A reclamada não se declarou devedora de qualquer quantia perante a recorrente termos estritos da escritura de constituição da hipoteca, limitou-se, como referido, a constituir uma garantia real para o caso de haver incumprimento das obrigações que poderiam emergir do citado contrato de organização, montagem, registo e colocação de emissão de particular de papel comercial.

Ora, nos termos do artigo 703.º n.º 1 al. b) do CPCivil a execução pode ter por base “documentos exarados ou autenticados por notário ou por outras entidades ou profissionais com competência para tal, que importem a constituição ou reconhecimento de qualquer obrigação”.

Acontece que, a mera constituição duma garantia real para o caso de incumprimento de um qualquer contrato não constitui uma declaração de dívida ou o reconhecimento da obrigação de cumprimento.

Como foi decidido, e bem, no acórdão do Tribunal da Relação de Lisboa de 7/12/2000 [---], ainda que no quadro do Código de Processo Civil anterior: “As escrituras públicas de constituição de hipoteca por terceiro para garantir o pagamento das quantias pelo devedor, só são títulos executivos, nos termos do art. 50.º do Cód. Proc. Civil, se das mesmas ou do outro instrumento constar o montante e a exigibilidade da dívida que garantem.

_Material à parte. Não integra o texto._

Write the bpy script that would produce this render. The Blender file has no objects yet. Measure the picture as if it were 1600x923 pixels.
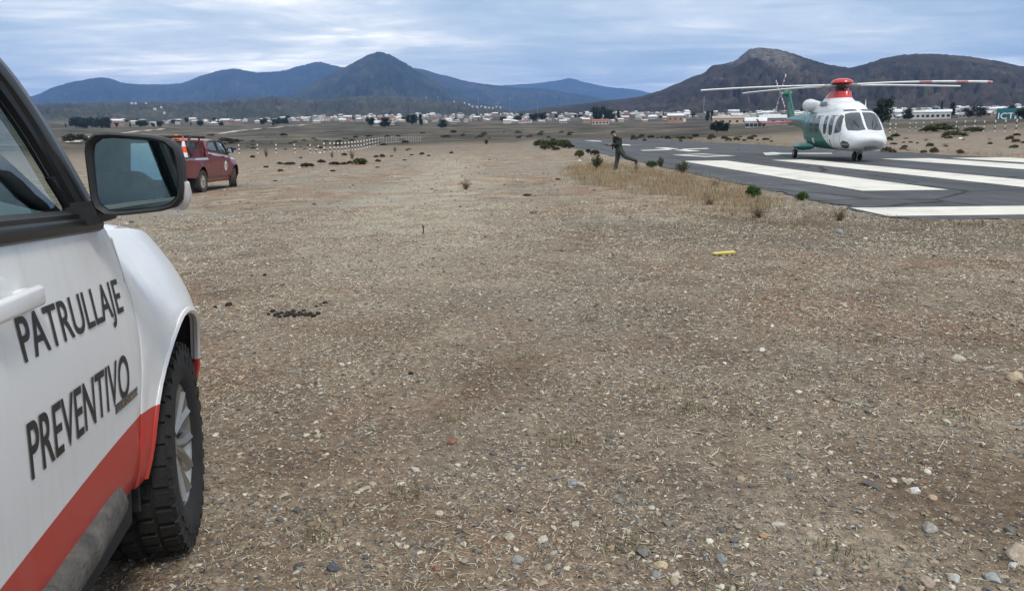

De outro modo, são apenas meros instrumentos de garantia de uma dívida cuja existência terá de ser comprovada por outro título que revista as características exigidas no art. 46.º al. c) do mesmo Código”.

A escritura pública ajuizada não é instrumento de constituição de qualquer obrigação, ainda que futura, não prova a existência de qualquer obrigação, limita-se a constituir uma hipoteca, que é um direito acessório, que confere ao credor o direito de se pagar do seu crédito, com preferência sobre os demais credores, pelo valor de certas coisas imóveis, ou equiparadas, pertencentes ao devedor ou a terceiro.

Nem o documento complementar (citado contrato) recebe da escritura qualquer força probatória, como não se integra nela, ao invés do que, parece fazer crer a recorrente."